- **Written request**
Search the listing below for the string "Write" and copy every line where it occurs.

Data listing
· · ·
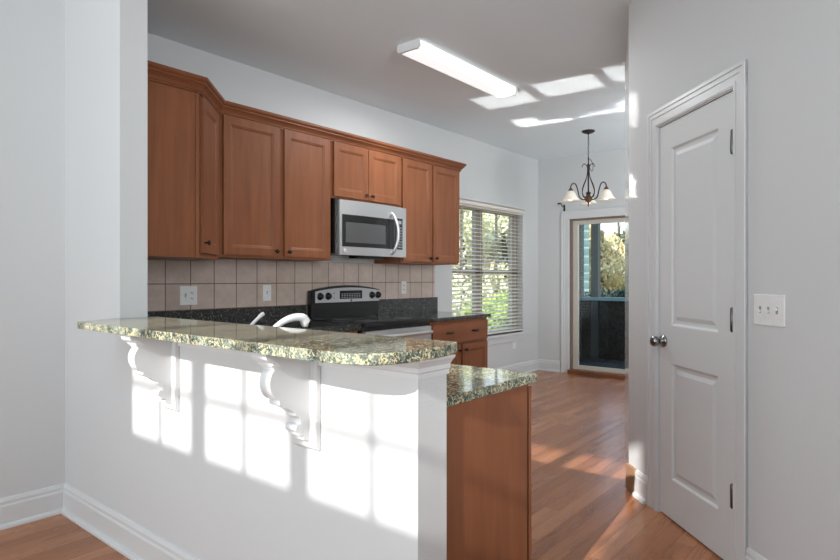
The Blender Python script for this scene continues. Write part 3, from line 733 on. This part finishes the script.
# ------------------------------------------------------------------ ceiling light
root = thing('ceiling_light', 'long white fluorescent fixture mounted on the kitchen ceiling', 'ceiling light', (3.0, 2.572, H1))
bm = new()
def yz_prism(bm, poly, x0, x1):
    a = [bm.verts.new((x0, y, z)) for y, z in poly]; b = [bm.verts.new((x1, y, z)) for y, z in poly]; n = len(poly)
    bm.faces.new(a); bm.faces.new(b[::-1])
    for i in range(n): bm.faces.new((a[(i + 1) % n], a[i], b[i], b[(i + 1) % n]))
hull = [(-.088, 0), (-.093, -.035), (-.080, -.055), (-.035, -.062), (.035, -.062), (.080, -.055), (.093, -.035), (.088, 0)]
yz_prism(bm, hull, .022, 1.278); obj('diffuser', bm, DIFF, root)
lamp('fluorescent_tube_light', 'AREA', (3.65, 2.572, H1 - .075), (0, 0, -1), 26, (.95, .985, 1), shape='RECTANGLE', size=.16, size_y=1.2)
hull2 = [(-.092, 0), (-.097, -.037), (-.083, -.058), (.083, -.058), (.097, -.037), (.092, 0)]
bm = new(); yz_prism(bm, hull2, 0, .022); obj('end_cap', bm, TRIM, root)
bm = new(); yz_prism(bm, hull2, 1.278, 1.30); obj('end_cap', bm, TRIM, root)

# ------------------------------------------------------------------ chandelier
CX, CY = 6.04, 2.61
root = thing('chandelier', 'black iron three-arm chandelier with frosted shades over the breakfast corner', 'chandelier', (CX, CY, H1))
Z = lambda z: z - H1
bm = new(); lathe(bm, [(.07, 0), (.07, -.008), (.05, -.022), (.012, -.030), (.008, -.04), (0, -.042)], (0, 0, 0), 24); obj('canopy', bm, IRON, root)
bm = new()
k = 0; z = H1 - .035
while z > 2.52:
    a = k % 2 * math.pi / 2
    pts = [(math.cos(a) * .007 * math.cos(t), math.sin(a) * .007 * math.cos(t), Z(z - .016) + .017 * math.sin(t)) for t in [i * math.pi / 4 for i in range(9)]]
    tube(bm, pts, .0022, 5, False); z -= .027; k += 1
obj('chain', bm, IRON, root)
bm = new(); tube(bm, spline([(0, 0, Z(2.52)), (.05, -.01, Z(2.51)), (.075, -.02, Z(2.45)), (.05, -.02, Z(2.39)), (.02, -.01, Z(2.41)), (.015, 0, Z(2.46))], 6), .003, 6); obj('spare_cord', bm, IRON, root)
bm = new(); lathe(bm, [(0, Z(2.53)), (.006, Z(2.525)), (.006, Z(2.47)), (.014, Z(2.455)), (.014, Z(2.40)), (.008, Z(2.385)), (.008, Z(2.16)), (.02, Z(2.15)), (.012, Z(2.135)), (0, Z(2.13))], (0, 0, 0), 14); obj('stem', bm, IRON, root)
bm = new(); lathe(bm, [(0, Z(2.145)), (.018, Z(2.135)), (.026, Z(2.12)), (.040, Z(2.10)), (.043, Z(2.085)), (.032, Z(2.062)), (.014, Z(2.05)), (.008, Z(2.03)), (.004, Z(2.005)), (0, Z(2.0))], (0, 0, 0), 20); obj('hub', bm, COPPER, root)
va = math.atan2(-CY, -CX)                                      # direction back to the camera
sd = bm = None
for i, da in enumerate((60, -60, 180)):
    a = va + R(da); c, s_ = math.cos(a), math.sin(a)
    def P(r, z, o=0): return (c * r - s_ * o, s_ * r + c * o, Z(z))
    bm = new(); tube(bm, spline([P(.02, 2.09), P(.06, 2.075), P(.105, 2.10), P(.125, 2.17), P(.15, 2.235), P(.185, 2.245), P(.208, 2.215), P(.21, 2.19)], 7), .0065, 8); arm = obj('arm', bm, IRON, root)
    bm = new(); lathe(bm, [(0, Z(2.20)), (.012, Z(2.195)), (.028, Z(2.165)), (.028, Z(2.155)), (0, Z(2.155))], (c * .21, s_ * .21, 0), 16); obj('shade_holder', bm, COPPER, arm)
    bm = new(); lathe(bm, [(.028, Z(2.163)), (.042, Z(2.150)), (.058, Z(2.118)), (.074, Z(2.085)), (.096, Z(2.062)), (.093, Z(2.060)), (.071, Z(2.083)), (.055, Z(2.116)), (.039, Z(2.147)), (.026, Z(2.158))], (c * .21, s_ * .21, 0), 28)
    obj('lamp_shade', bm, SHADE, arm)
    bm = new(); lathe(bm, [(0, Z(2.155)), (.012, Z(2.15)), (.014, Z(2.12)), (.026, Z(2.09)), (.026, Z(2.075)), (.014, Z(2.062)), (0, Z(2.06))], (c * .21, s_ * .21, 0), 14); obj('bulb', bm, BULB, arm)
for i in range(4):
    a = va + R(45 + 90 * i); c, s_ = math.cos(a), math.sin(a)
    def P(r, z): return (c * r, s_ * r, Z(z))
    bm = new(); tube(bm, spline([P(.012, 2.40), P(.025, 2.32), P(.075, 2.22), P(.088, 2.16), P(.07, 2.115), P(.035, 2.105), P(.02, 2.13), P(.03, 2.155)], 6), .0045, 7); obj('scroll_rod', bm, IRON, root)
for sg in (1, -1):
    a = va + R(90) * sg; c, s_ = math.cos(a), math.sin(a)
    bm = new(); tube(bm, spline([(0, 0, Z(2.39)), (c * .02, s_ * .02, Z(2.45)), (c * .05, s_ * .05, Z(2.465)), (c * .065, s_ * .065, Z(2.43))], 6), .004, 6); obj('top_scroll', bm, IRON, root)

# ------------------------------------------------------------------ small things on the far wall and floor
root = thing('curtain_bracket', 'small black curtain rod bracket above the porch door corner', 'bracket', (XF, 3.40, 2.155), R(-90))
bm = new(); box(bm, -.012, .012, -.005, 0, -.055, .035, bev=.002); obj('wall_plate', bm, IRON, root)
bm = new(); tube(bm, spline([(0, -.004, .01), (0, -.06, .012), (0, -.085, .02), (0, -.09, .045)], 5), .006, 8); tube(bm, [(-.05, -.09, .045), (-.01, -.09, .045)], .012, 10); obj('hook', bm, IRON, root)
root = thing('floor_vent', 'brown slotted floor vent in front of the porch door', 'vent', (6.985, 2.985, 0))
bobj('vent_frame', SILLW, root, (-.055, .055, -.17, .17, 0.0005, .004), bev=.001)
bm = new()
for j in range(14): box(bm, -.04, .04, -.152 + j * .0225, -.140 + j * .0225, .0035, .0046)
obj('vent_slots', bm, GROOVE, root)

# ================================================================== outdoors
bm = new(); box(bm, 7.27, 60, -30, 40, -.5, -.3); box(bm, -3, 7.27, 3.96, 40, -.5, -.3)
tag(obj('ground', bm, GRASS), 'tan and green lawn outside the windows', 'ground', kind='structure')
root = thing('screened_porch', 'dark screened porch with teal rail outside the glass door', 'porch', (0, 0, 0))
bobj('porch_floor', CARPET, root, (7.265, 9.1, .4, 4.15, -.25, -.04))
bobj('knee_wall', SCREEN, root, (8.98, 9.03, .5, 4.06, -.04, .88), (7.30, 9.0, 4.01, 4.06, -.04, .88), (7.30, 9.0, .45, .5, -.04, .88))
bobj('rail', RAILC, root, (8.93, 9.08, .45, 4.10, .88, .935), (7.30, 8.93, 3.98, 4.10, .88, .935))
for y, w_ in ((3.71, .115), (3.99, .11), (2.2, .1), (.46, .12)): bobj('post', TEALP, root, (8.95, 9.06, y, y + w_, -.04, .88), (8.95, 9.06, y, y + w_, .935, 2.7))
bobj('porch_roof', TEAL, root, (7.27, 9.3, .3, 4.2, 2.7, 2.8))
bobj('header_beam', TEAL, root, (8.95, 9.06, .46, 4.1, 2.45, 2.7))
root = thing('neighbour_house', 'teal sided house wall seen through the left part of the glass door', 'house', (0, 0, 0))
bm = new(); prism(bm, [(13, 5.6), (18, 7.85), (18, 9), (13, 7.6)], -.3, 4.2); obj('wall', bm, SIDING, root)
wn = bobj('window', FRAMEC, root, (12.96, 13.0, 6.0, 6.08, .6, 2.2), (12.96, 13.0, 6.55, 6.63, .6, 2.2), (12.96, 13.0, 6.08, 6.55, .6, .68), (12.96, 13.0, 6.08, 6.55, 2.12, 2.2), (12.96, 13.0, 6.08, 6.55, 1.36, 1.42))
bobj('pane', BGLASS, wn, (12.975, 12.995, 6.08, 6.55, .68, 2.12))

def foliage(bm, blobs, n, size, rnd):
    for _ in range(n):
        cx_, cy_, cz_, rx, ry, rz_ = rnd.choice(blobs)
        while True:
            u = Vector((rnd.uniform(-1, 1), rnd.uniform(-1, 1), rnd.uniform(-1, 1)))
            if .35 < u.length < 1: break
        p = Vector((cx_ + u.x * rx, cy_ + u.y * ry, cz_ + u.z * rz_))
        q = Euler((rnd.uniform(0, 6.3), rnd.uniform(0, 6.3), rnd.uniform(0, 6.3))).to_matrix()
        s_ = size * rnd.uniform(.6, 1.3)
        bm.faces.new([bm.verts.new(p + q @ Vector(v)) for v in ((-s_, 0, 0), (0, -s_ * .5, 0), (s_, 0, 0), (0, s_ * .5, 0))])
def tree(name, label, cat, loc, h, w, n, size, mat, seed, group=None, tall=False, low=.25, tk=.9):
    rnd = random.Random(seed); root = thing(name, label, cat, loc, 0, group)
    bm = new(); tube(bm, spline([(0, 0, 0), (.05 * w, .02, h * .4), (-.03 * w, .03, h * tk)], 5), [.09 * w ** .5 * (1 - .07 * i) for i in range(11)], 8)
    for i in range(6):
        a = rnd.uniform(0, 6.3); z = h * tk * rnd.uniform(.3, .85); tube(bm, [(0, 0, z), (math.cos(a) * w * .3, math.sin(a) * w * .3, z + h * .12)], [.03, .012], 5)
    obj('trunk', bm, BARK, root)
    bl = []
    for i in range(9 if not tall else 7):
        z = h * (low + (1 - low) * i / 8) if not tall else h * rnd.uniform(.55, 1)
        k = math.sin(math.pi * min(1, (i + 1.2) / 9)) ** .6 if not tall else .6
        bl.append((rnd.uniform(-.35, .35) * w * k, rnd.uniform(-.35, .35) * w * k, z, w * .38 * k, w * .38 * k, h * (.13 if not tall else .06)))
    if tk < .6: bl = [(rnd.uniform(-.22, .22) * w, rnd.uniform(-.22, .22) * w, h * rnd.uniform(.38, .55), w * .34, w * .34, h * .42) for _ in range(9)]
    bm = new(); foliage(bm, bl, n, size, rnd); obj('foliage', bm, mat, root, recalc=False)
    return root
def at(px, d):                                        # a spot in the direction of the photo's column px, d metres away along the view
    s_, c = math.sin(R(39.406)), math.cos(R(39.406)); r = (px - 420) / 585.745 * d
    return (d * c + r * s_, d * s_ - r * c, -.3)
G = 'olive trees beyond the porch'
for i, (px, dd, h, w) in enumerate(((602, 19, 2.75, 2.4), (622, 21, 2.5, 2.8), (575, 23, 3.6, 3.2))):
    tree('olive_tree', ['yellow-olive bushy tree beyond the porch, behind the porch post', 'yellow-olive bushy tree beyond the porch under the open sky', 'yellow-olive tree seen narrowly between the sided house and the porch post'][i], 'tree', at(px, dd), h, w, 5200, .085, LEAFY, 30 + i)
tree('pine_tree', 'tall thin pine standing against the sky beyond the porch', 'tree', at(619, 27), 5.6, 2.0, 900, .10, LEAFP, 41, tall=True)
tree('evergreen_shrub', 'dark rounded evergreen shrub just beyond the porch rail', 'shrub', at(617, 12.6), 1.44, 1.9, 9000, .05, LEAFD, 43, low=.1, tk=.4)
for i, (px, dd, h, w) in enumerate(((462, 15, 3.4, 3.2), (482, 17, 3.6, 3.2), (505, 16, 3.3, 3.0))):
    tree('garden_tree', ['pale yellow tree outside the left sash of the kitchen window', 'pale yellow tree behind the centre post of the kitchen window', 'pale yellow tree outside the right sash of the kitchen window'][i], 'tree', at(px, dd), h, w, 4200, .09, LEAFY if i % 2 else leafm('pale_leaves_%d' % i, [(.50, .48, .22), (.80, .77, .50), (.92, .90, .75)]), 50 + i, low=.1)
for i, (px, dd, h, w) in enumerate(((494, 9.4, 1.35, 1.25), (514, 10.2, 1.45, 1.4), (466, 10.5, .95, 1.3))):
    tree('hedge_shrub', ['bright green leafy shrub low outside the right sash', 'bright green leafy shrub at the right edge of the window', 'low dull shrub outside the left sash'][i], 'shrub', at(px, dd), h, w, 5200, .045, LEAFG if i < 2 else LEAFD, 60 + i, low=.12, tk=.5)
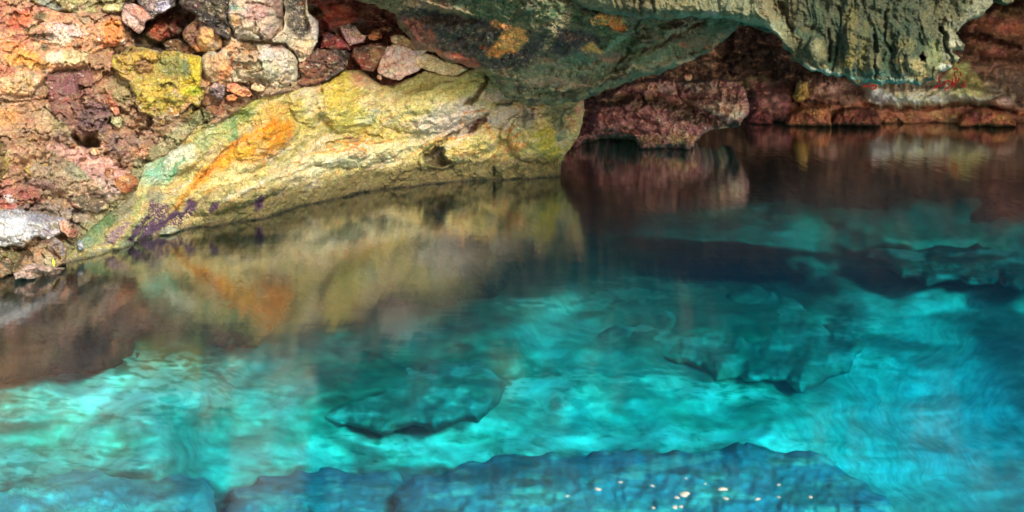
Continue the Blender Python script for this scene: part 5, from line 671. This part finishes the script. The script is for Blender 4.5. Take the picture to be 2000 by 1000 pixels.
spots = [(1168, 958, 12, 'pale yellow fleck floating alone at the left of the floating flecks'), (1337, 968, 20, 'largest cream fleck floating near the bottom edge, in the middle of the group'), (1322, 974, 10, 'small cream fleck touching the lower left of the largest fleck'), (1412, 958, 15, 'wide cream fleck floating up and right of the largest fleck'), (1418, 976, 10, 'greenish cream fleck just below the wide cream fleck'),
    (1480, 977, 10, 'round bright fleck floating below and left of the two stacked dots'), (1521, 949, 6, 'tiny dot, upper of the two stacked dots near the right of the floating flecks'), (1521, 973, 6, 'tiny dot, lower of the two stacked dots near the right of the floating flecks'), (1583, 973, 8, 'faint greenish fleck, rightmost of the floating flecks'), (1108, 971, 7, 'faint teal fleck, leftmost of the floating flecks'),
    (1274, 951, 8, 'faint rosy fleck floating left of and above the largest fleck'), (1212, 944, 7, 'dull pinkish fleck up and right of the lone yellow fleck'), (1340, 936, 5, 'tiny faint dot floating above the largest fleck'), (1318, 993, 12, 'cream fleck at the bottom edge, under the largest fleck'), (1330, 992, 9, 'cream fleck at the bottom edge, right-hand one of the pair under the largest fleck'), (1276, 994, 8, 'faint fleck at the bottom edge, left of the pair under the largest fleck'),
    (1378, 947, 5, 'very small rosy dot between the largest and the wide cream fleck')]
rnd = random.Random(4)
for k, (px, py, wpx, lab) in enumerate(spots):
    Zf = 2 * F / py; sz = wpx / F * Zf
    vs = []; fs = []; n = 10
    for r_, h_ in ((1, .15), (.75, .45), (.35, .6)):
        for q in range(n):
            an = 2 * math.pi * q / n; rr = r_ * (1 + .25 * math.sin(an * 2 + k) + .15 * math.sin(an * 3 + 2 * k)); vs.append((rr * math.cos(an) * .5 * sz, rr * math.sin(an) * .55 * sz, h_ * sz * .3))
    for l_ in (0, 1):
        for q in range(n): fs.append((l_ * n + q, l_ * n + (q + 1) % n, l_ * n + n + (q + 1) % n, l_ * n + n + q))
    fs.append(tuple(range(2 * n, 3 * n)))
    me = bpy.data.meshes.new('floating_speck'); me.from_pydata(vs, [], fs); me.materials.append(mf); me.polygons.foreach_set('use_smooth', np.ones(len(fs), bool))
    o = bpy.data.objects.new('floating_speck', me); o.location = ((px - 1000) / F * Zf, Zf, .004); o.rotation_euler = (0, 0, rnd.uniform(0, 6))
    put(o, 'floating_speck', label=lab, category='speck', group='pale flecks floating on the water')
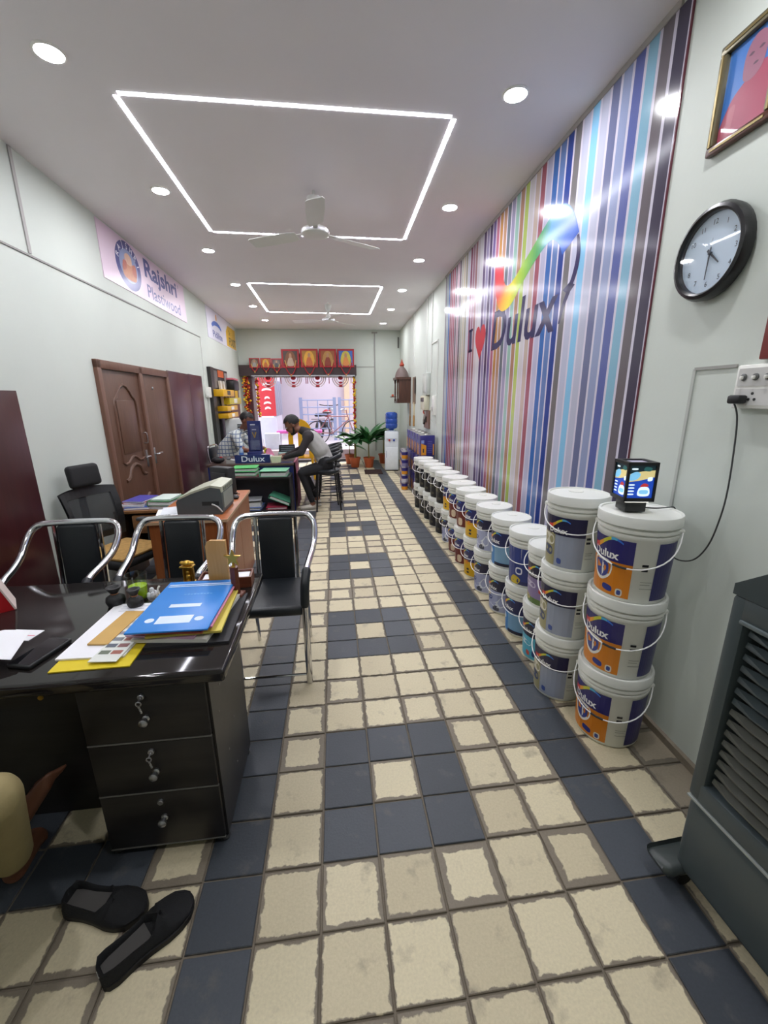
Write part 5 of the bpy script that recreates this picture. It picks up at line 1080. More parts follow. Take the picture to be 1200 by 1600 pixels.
pk = thing('plywood_sample', 'tall plywood sample with rounded corner standing on the desk', 'wood sample', (-.425, .668, DT), R(-6)); g = G(); g.prism([(-.042,0),(.036,0),(.042,.02),(.042,.238),(-.024,.238),(-.038,.230),(-.045,.212),(-.045,.0)], -.008, .008); part(pk, 'board', g, wood('#C09050', '#CFA164', .5, 'z', 3.))
sr = thing('star_trophy', 'small wooden trophy column topped by a golden star', 'trophy', (-.345, .60, DT), R(-10)); g = G(); g.rbox(-.032, .032, -.025, .025, 0, .02, .003); part(sr, 'foot', g, WR, True); g = G(); g.lathe([(.019,.02),(.019,.138),(.0,.139)], 6); part(sr, 'column', g, WR)
pts = []
for k in range(10): a = R(90+36*k); r_ = .038 if k % 2 == 0 else .015; pts.append((r_*math.cos(a), .178+r_*math.sin(a)))
g = G(); g.prism(pts, -.005, .005); part(sr, 'star', g, BRASS); g = G(); g.lathe([(.010,.139),(.006,.146),(.004,.160)], 8); part(sr, 'star_stem', g, BRASS, True)

# ================================================================ VISITOR CHAIRS
def vchair(x, y, rz, lab):
    t = thing('visitor_chair', lab, 'chair', (x, y, 0), rz, 'chrome visitor chairs behind the desk')
    half = [(.19,-.22,.0),(.19,-.23,.25),(.19,-.235,.48),(.195,-.215,.60),(.205,-.15,.67),(.22,-.03,.70),(.235,.07,.735),(.242,.14,.79),(.232,.19,.845),(.195,.215,.878),(.12,.22,.885),(0,.222,.886)]
    full = [(-a,b,c) for a, b, c in half] + [(a,b,c) for a, b, c in reversed(half[:-1])]
    g = G(); g.tube(spline(full, 5), .0185, 10); fr_ = part(t, 'tube_frame', g, CHROME, True)
    for sx in (-1, 1):
        arm = spline([(sx*a,b,c) for a, b, c in half[2:5]], 5); g = G(); g.tube([p+Vector((0,0,.003)) for p in arm], [.019]+[.0245]*(len(arm)-2)+[.019], 10); part(t, 'arm_pad', g, LEATHER, True)
        g = G(); g.tube([(sx*.122,.185,.44),(sx*.122,.205,.65),(sx*.122,.220,.884)], .0115, 8); part(t, 'back_upright', g, CHROME, True)
        g = G(); g.tube([(sx*.17,.17,.42),(sx*.17,.24,.2),(sx*.17,.26,.0)], .011, 8); part(t, 'rear_leg', g, CHROME, True)
        g = G(); g.tube([(sx*.19,-.22,.42),(sx*.18,.17,.42)], .010, 8); part(t, 'seat_rail', g, CHROME, True)
    g = G(); g.tube([(-.19,-.222,.055),(.19,-.222,.055)], .0075, 8); part(t, 'stretcher', g, CHROME, True)
    g = G(); g.rbox(-.185, .185, -.235, .185, .425, .485, .026, 4); part(t, 'seat', g, LEATHER, True)
    Mb = Matrix.Translation((0,.203,.66)) @ Matrix.Rotation(R(-3), 4, 'X'); g = G(); g.rbox(-.103, .103, -.018, .018, -.195, .212, .016, 3, M=Mb); part(t, 'backrest', g, LEATHER, True)
vchair(-1.415, 1.22, R(2), 'chrome and black visitor chair, leftmost of three behind the desk'); vchair(-.845, 1.22, R(-3), 'chrome and black visitor chair, middle of three behind the desk'); vchair(-.283, 1.215, R(0), 'chrome and black visitor chair, rightmost of three, at the aisle')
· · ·
- **Task response**
The Blender Python script for this scene continues. Write part 3, from line 733 on. This part finishes the script.
Write part 5 of the bpy script that recreates this picture. It picks up at line 1080. More parts follow. Take the picture to be 1200 by 1600 pixels.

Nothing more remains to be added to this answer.